No CEO of a huge corporation wants to go to prison, but it must be especially humiliating for it to happen as it has to Matthew Perrin, the former CEO of Billabong. Perrin was recently sentenced to eight years in prison for defrauding a bank of millions, and he did it not through a daring and savvy heist or an impressive confidence scheme, but by forging his then-wife's signature.

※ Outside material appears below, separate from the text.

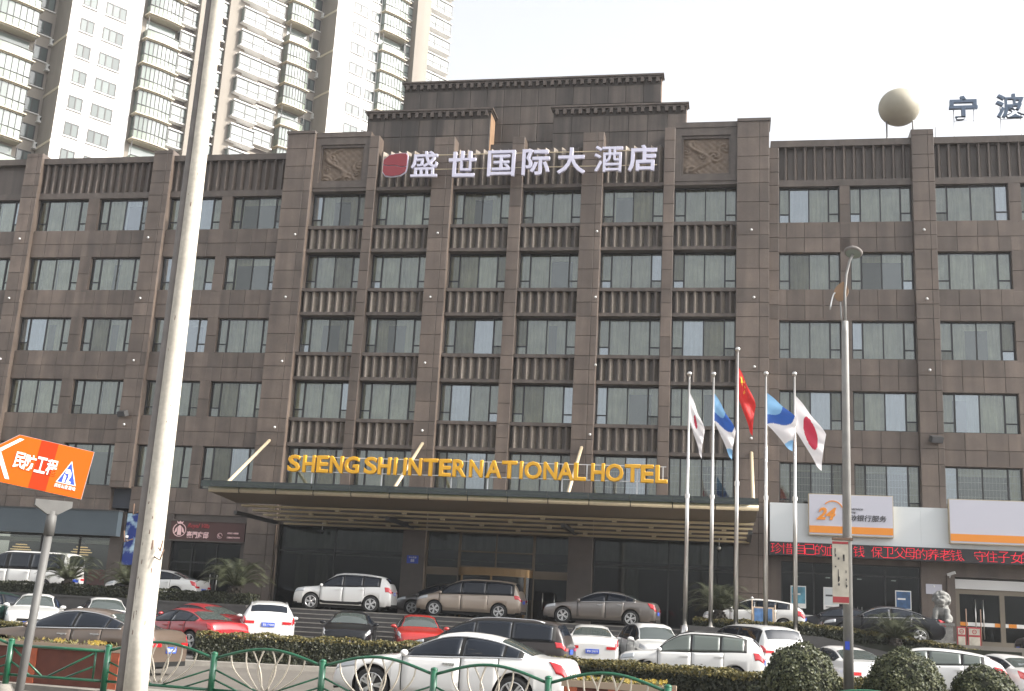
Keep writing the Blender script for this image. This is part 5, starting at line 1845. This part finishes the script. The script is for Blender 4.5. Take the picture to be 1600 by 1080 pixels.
P_WHITE = paint('white_car_paint', (.78, .775, .755))
P_PEARL = paint('pearl_white_paint', (.92, .91, .89))
P_BROWN = paint('brown_metallic_paint', (.17, .125, .095), .35, .32)
P_GREY = paint('grey_brown_metallic_paint', (.20, .18, .165), .4, .3)
P_DARKGREY = paint('dark_grey_metallic_paint', (.13, .125, .12), .4, .3)
P_CHAMP = paint('champagne_metallic_paint', (.42, .345, .28), .3, .32)
P_BLACK = paint('black_car_paint', (.012, .013, .016))
P_RED = paint('red_car_paint', (.42, .018, .014))
P_DARKRED = paint('dark_red_car_paint', (.36, .016, .022))
P_GREEN = paint('dark_green_car_paint', (.01, .035, .028))
P_BEIGE = paint('dark_brown_car_paint', (.045, .038, .036))
_wheel = {}


def wheel_meshes(r, w, dark):
    k = (round(r, 3), w, dark)
    if k in _wheel:
        return _wheel[k]
    t = MB()
    t.lathe([(r * .68, -w / 2 + .015), (r * .90, -w / 2), (r * .98, -w / 2 + .03), (r, -w / 4), (r, w / 4), (r * .98, w / 2 - .03), (r * .90, w / 2), (r * .68, w / 2 - .015)], 26, axis='y')
    d = MB()
    d.lathe([(.001, -w / 2 + .07), (r * .66, -w / 2 + .07)], 24, mi=1, axis='y')
    d.lathe([(r * .62, -w / 2 + .07), (r * .64, -w / 2 + .01), (r * .70, -w / 2 + .008), (r * .70, w / 2 - .02)], 26, axis='y')
    d.lathe([(.001, -w / 2 + .005), (r * .13, -w / 2 + .01), (r * .15, -w / 2 + .05)], 12, axis='y')
    for i in range(10):
        a = 2 * math.pi * (i // 2) / 5 + (.16 if i % 2 else -.16)
        ca, sa = math.cos(a), math.sin(a)
        def pt(rr, tt, yy):
            return (rr * ca - tt * sa, yy, rr * sa + tt * ca)
        a0, a1, y0, y1 = r * .10, r * .66, -w / 2 + .012, -w / 2 + .05
        q0, q1 = r * .05, r * .06
        d.poly([pt(a0, -q0, y0), pt(a1, -q1, y0 - .004), pt(a1, q1, y0 - .004), pt(a0, q0, y0)][::1])
        d.poly([pt(a0, -q0, y1), pt(a1, -q1, y1), pt(a1, -q1, y0 - .004), pt(a0, -q0, y0)]); d.poly([pt(a0, q0, y0), pt(a1, q1, y0 - .004), pt(a1, q1, y1), pt(a0, q0, y1)])
    _wheel[k] = (t.mesh('wheel', M['tyre']), d.mesh('rim', [M['rim_dark' if dark else 'rim'], M['rim_dark']]))
    return _wheel[k]


def car(kind, L, W, H, pt, x, y, z, hdeg, label, cat='car', group='cars parked around the forecourt', rails=False, chrome=False, glass='car_glass', plate=None, roof=None, sunroof=False, two_tone=None, rim_dark=False, moving=False, cladding=False, wheel_r=.335):
    K = BODY[kind]
    root = thing('parked_car' if not moving else 'passing_car', label, cat, (x, y, z), R(hdeg), group)
    WR = wheel_r
    AR = WR + .055
    wx = [K['wheels'][0] * L, K['wheels'][1] * L]

    def ztop(f):
        return pchip(K['top'], f) * H

    def zbelt(f):
        return min(pchip(K['belt'], f) * H, ztop(f) - .012)

    def sect(f):
        w = W / 2 * pchip(PLAN, f)
        zt, zb = ztop(f), zbelt(f)
        c = min(1, max(0, (zt - zb - .07) / (.26 * H)))
        c = c * c * (3 - 2 * c)
        X = f * L
        za = 0
        for q in wx:
            if abs(X - q) < AR:
                za = max(za, WR + math.sqrt(AR * AR - (X - q) ** 2))
        sill = .155 * H + (.05 if f < .05 or f > .95 else 0)
        wr = (1 - c) * .78 * w + c * K['wr'] * W / 2 * min(1, .86 + .14 * pchip(PLAN, f))
        ze = zt - (.03 + .045 * c)
        z1 = max(sill, za)
        z2 = max(sill + (zb - sill) * .36, z1 + .02 if za else 0)
        z3 = max(sill + (zb - sill) * .76, z2 + .02)
        zb2 = max(zb, z3 + .015)
        ym = (1 - .42) * .955 * w + .42 * wr
        return [(.66 * w, max(sill - .03, za)), (.945 * w if not za else .985 * w, z1), (1.0 * w, z2), (.995 * w, z3), (.955 * w, zb2), (ym, zb2 + (ze - zb2) * .5), (wr, ze), (wr * .64, zt - .012), (0, zt)]

    def surf(f, u, sd=1):
        s = sect(f)
        i = min(7, int(u)); t = u - i
        return Vector((f * L - L / 2, sd * (s[i][0] + (s[i + 1][0] - s[i][0]) * t), s[i][1] + (s[i + 1][1] - s[i][1]) * t))
    F = set(i / 44 for i in range(45))
    F |= {0, .004, .01, .02, .035, .05, .95, .965, .975, .985, .993, 1}
    for q in wx:
        for k in range(-9, 10):
            F.add((q + AR * math.sin(math.pi / 2 * k / 9.0) * .999) / L)
        F.add((q - AR * 1.02) / L); F.add((q + AR * 1.02) / L)
    F = sorted(f for f in F if 0 <= f <= 1)
    b = MB()
    NS = 17
    for f in F:
        s = sect(f)
        for (yy, zz) in s:
            b.v.append((f * L - L / 2, -yy, zz))
        for (yy, zz) in s[-2::-1]:
            b.v.append((f * L - L / 2, yy, zz))
    for i in range(len(F) - 1):
        for j in range(NS - 1):
            q = i * NS + j
            mi = 1 if j in (0, NS - 2) else (2 if (j in (7, 8, 6, 9) and roof and .36 < F[i] < .90) else 0)
            if two_tone and j in (1, NS - 3):
                mi = 1
            b.face((q, q + 1, q + NS + 1, q + NS), mi, True)
        b.face((i * NS, (i + 1) * NS, (i + 1) * NS + NS - 1, i * NS + NS - 1), 1)
    b.face(list(range(NS - 1, -1, -1)), 0)
    b.face([(len(F) - 1) * NS + j for j in range(NS)], 0)
    b.build('body', [pt, M['trim'], roof or pt], root)

    def patch(name, m, f0, f1, u0, u1, sd, off=.006, nu=8, nf=8, parent=None, mb=None, slant=0.0, mi=0):
        """a panel lying on the flank, u from belt to roof, f fore and aft"""
        q = mb or MB()
        base = len(q.v)
        for a in range(nu + 1):
            u = u0 + (u1 - u0) * a / nu
            for c in range(nf + 1):
                f = f0 + slant * a / nu * (1 - c / nf) + (f1 - f0) * c / nf
                e = .003
                p = surf(f, u, sd)
                du = surf(f, min(u + .02, 8), sd) - surf(f, max(u - .02, 0), sd)
                df = surf(min(f + e, 1), u, sd) - surf(max(f - e, 0), u, sd)
                n = du.cross(df) * (1 if sd > 0 else -1)
                if n.length < 1e-9:
                    n = Vector((0, 0, 1))
                n.normalize()
                if n.dot(Vector((0, sd * .3, .3)) if u < 7.5 else Vector((0, 0, 1))) < -.2:
                    n = -n
                q.v.append(tuple(p + n * off))
        for a in range(nu):
            for c in range(nf):
                k = base + a * (nf + 1) + c
                fc = (k, k + 1, k + nf + 2, k + nf + 1)
                q.face(fc if sd < 0 else fc[::-1], mi, True)
        # skirt
        rim_ = [base + c for c in range(nf + 1)] + [base + a * (nf + 1) + nf for a in range(1, nu + 1)] + [base + nu * (nf + 1) + c for c in range(nf - 1, -1, -1)] + [base + a * (nf + 1) for a in range(nu - 1, 0, -1)]
        low = []
        cen = sum((Vector(q.v[k]) for k in rim_), Vector()) / len(rim_)
        for k in rim_:
            p = Vector(q.v[k]); 
            low.append(q.vert(tuple(p + Vector((0, -sd * (off + .012), -.004)))))
        for i in range(len(rim_)):
            j = (i + 1) % len(rim_)
            fc = (rim_[i], low[i], low[j], rim_[j])
            q.face(fc if sd < 0 else fc[::-1], mi)
        if mb is None:
            return q.build(name, m, parent or root)
        return q

    def across(name, m, f0, f1, u0, off=.008, nf=6):
        q = MB()
        us = [u0 + (8 - u0) * i / 6 for i in range(7)]
        prof = [(u, -1) for u in us] + [(u, 1) for u in us[-2::-1]]
        for c in range(nf + 1):
            f = f0 + (f1 - f0) * c / nf
            for u, sd in prof:
                p = surf(f, u, sd); p2 = surf(min(f + .004, 1), 8); p1 = surf(max(f - .004, 0), 8)
                n = Vector((-(p2.z - p1.z), 0, p2.x - p1.x)).normalized()
                q.v.append(tuple(p + n * off))
        w = len(prof)
        for c in range(nf):
            for k in range(w - 1):
                i = c * w + k
                q.face((i, i + 1, i + w + 1, i + w), 0, True)
        return q.build(name, m, root)
    gm = M[glass]
    across('windshield', M['windshield'] if glass == 'car_glass' else gm, K['shield'][0], K['shield'][1], 6.15)
    across('rear_window', M['car_glass' if kind != 'sedan' else 'windshield'], K['rear'][0], K['rear'][1], 6.2)
    if sunroof:
        across('sunroof', M['car_glass'], .49, .66, 6.9, .006)
    for sd in (-1, 1):
        S_ = K['side']
        patch('window_trim', M['trim'], S_[0][0] - .03, S_[-1][1] + .02, 4.02, 5.97, sd, .0035, 6, 24)
        if chrome:
            q = patch('chrome_strip', None, S_[0][0] - .025, S_[-1][1] + .025, 3.99, 4.12, sd, .011, 1, 24, mb=MB())
            patch('chrome_strip', None, S_[0][0] - .02, S_[-1][1] + .02, 5.86, 5.98, sd, .011, 1, 24, mb=q)
            q.build('window_chrome', M['chrome'], root)
        for f0, f1 in S_:
            patch('side_window', gm, f0, f1, 4.13, 5.83, sd, .009, 6, 10)
        dm = pt
        d0, d1 = S_[0][0] - .02, S_[1][0] - .008
        patch('door', dm, d0, d1, 1.3, 3.96, sd, .006, 8, 8)
        r1 = min(S_[1][1] + .03, (wx[1] - AR) / L + .02)
        patch('door', dm, d1 + .005, r1, 1.3, 3.96, sd, .006, 8, 8)
        sm_ = patch('door_seams', None, d0 - .0035, d0 + .0005, 1.3, 3.97, sd, .0072, 8, 1, mb=MB())
        patch('', None, d1, d1 + .005, 1.3, 3.97, sd, .0072, 8, 1, mb=sm_); patch('', None, r1, r1 + .004, 2.2, 3.97, sd, .0072, 8, 1, mb=sm_)
        o = sm_.build('door_seams', M['trim'], root); o['kind'] = 'stuff'
        for f in (d1 - .045, r1 - .03):
            p = surf(f, 3.35, sd)
            h = MB(); h.box(-.12, .12, -.026, .026, -.017, .017); h.box(-.03, .03, -.012, .012, -.03, .0)
            o = h.build('door_handle', M['chrome'] if chrome else pt, root); o.location = (p.x, p.y + sd * .016, p.z)
        # mirror
        p = surf(S_[0][0] - .012, 4.2, sd)
        h = MB(); h.ball((.02, sd * .13, .06), .075, .115, .065, 10, 6); h.tube([(0, 0, 0), (0, sd * .08, .04)], .025, 6)
        o = h.build('mirror', pt, root); o.location = p
        # lights
        patch('headlight', M['lens'], .014, .115, 3.15, 4.25, sd, .007, 4, 8, slant=.02)
        f0, f1, u0, u1 = K['tail']
        q = patch('taillight', None, f0, f1, u0, u1, sd, .008, 5, 8, mb=MB(), slant=-.03 if not K['hatch'] else -.012)
        sz = sect(1.0)
        zl = zbelt(.985)
        wv = W / 2 * .84
        q.box(L / 2 - .03, L / 2 + .012, min(sd * wv * .60, sd * wv * .985), max(sd * wv * .60, sd * wv * .985), sz[4][1] - .095, sz[4][1] - .005)
        q.build('taillight', M['tail_red'], root)
        # wheels
        tm, rm_ = wheel_meshes(WR, .22, rim_dark)
        for q_ in wx:
            wl = inst('wheel', tm, root, (q_ - L / 2, sd * (W / 2 - .115), WR), (0, random.uniform(0, 1.2), 0 if sd < 0 else math.pi))
            inst('rim', rm_, wl)
        if rails:
            rl = MB(); rl.tube([surf(f, 6.15, sd) + Vector((0, 0, .045 if .40 < f < .84 else .0)) for f in (.385, .42, .5, .6, .7, .8, .86)], .018, 6); rl.build('roof_rail', M['chrome' if rails == 'chrome' else 'trim'], root)
        if cladding:
            patch('side_skirt', M['trim'], (wx[0] + AR) / L, (wx[1] - AR) / L, .98, 1.55, sd, .01, 2, 8)
    ub = MB(); ub.box(-L * .40, L * .40, -W * .40, W * .40, .13, .30); ub.build('underbody', M['trim'], root)
    # nose and tail
    w0 = W / 2 * .74
    n_ = MB(); zc = .30 * H
    n_.box(-L / 2 - .014, -L / 2 + .03, -w0 * .62, w0 * .62, zc + .02 * H, .385 * H); n_.box(-L / 2 - .012, -L / 2 + .03, -w0 * .9, w0 * .9, .16 * H, .235 * H)
    n_.build('grille', M['trim'], root)
    r_ = MB(); r_.box(L / 2 - .04, L / 2 + .014, -W / 2 * .80, W / 2 * .80, .15 * H, .225 * H); r_.build('rear_bumper_trim', M['trim'], root)
    zp = (sect(1.0)[4][1] - .17) if not K['hatch'] else sect(1.0)[4][1] - .12
    zp = max(zp, .30 * H)
    for sx in (1, -1):
        pz = zp if sx > 0 else .27 * H
        q = MB(); q.box(min(sx * (L / 2 + .004), sx * (L / 2 + .026)), max(sx * (L / 2 + .004), sx * (L / 2 + .026)), -.22, .22, pz - .07, pz + .07); po_ = q.build('number_plate', M['plate_blue'], root)
        if plate and sx > 0:
            me = fit_mesh(text_mesh(plate, .1, .002, M['white']), .38, .09)
            inst('characters', me, po_, (sx * (L / 2 + .03), 0, pz), (0, 0, math.pi / 2))
    return root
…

Perrin was found guilty of his crimes back in December, when an Australian court determined that he forged his then-wife Nicole Bricknell's signature in order to fraudulently mortgage their $8 million home, which was in her name alone. Through these means, he is reported to have defrauded the Commonwealth Bank of $13 million Australian, which comes to almost $10 million in American currency. As the story goes, Perrin turned to this embarrassing crime after years of bad business deals left him broke and in debt – a particularly bad state of affairs given that in 2000 he and Bricknell were riding strong on the $60 million from Billabong's IPO. But none of that was enough to arouse much sympathy in the court for Perrin, as evidenced by the presiding judge's statement:
"You still have no self-realisation and remorse. You seem to simply refuse to recognise that it was you who forged the documents and you who caused them to be presented to the bank."
Perrin plead not guilty to the charges of fraud, claiming he had his wife's permission to forge her signature. The court obviously thought otherwise, and now Perrin is looking at least to nearly four years in jail, since he's scheduled to be eligible for parole sometime in late 2020.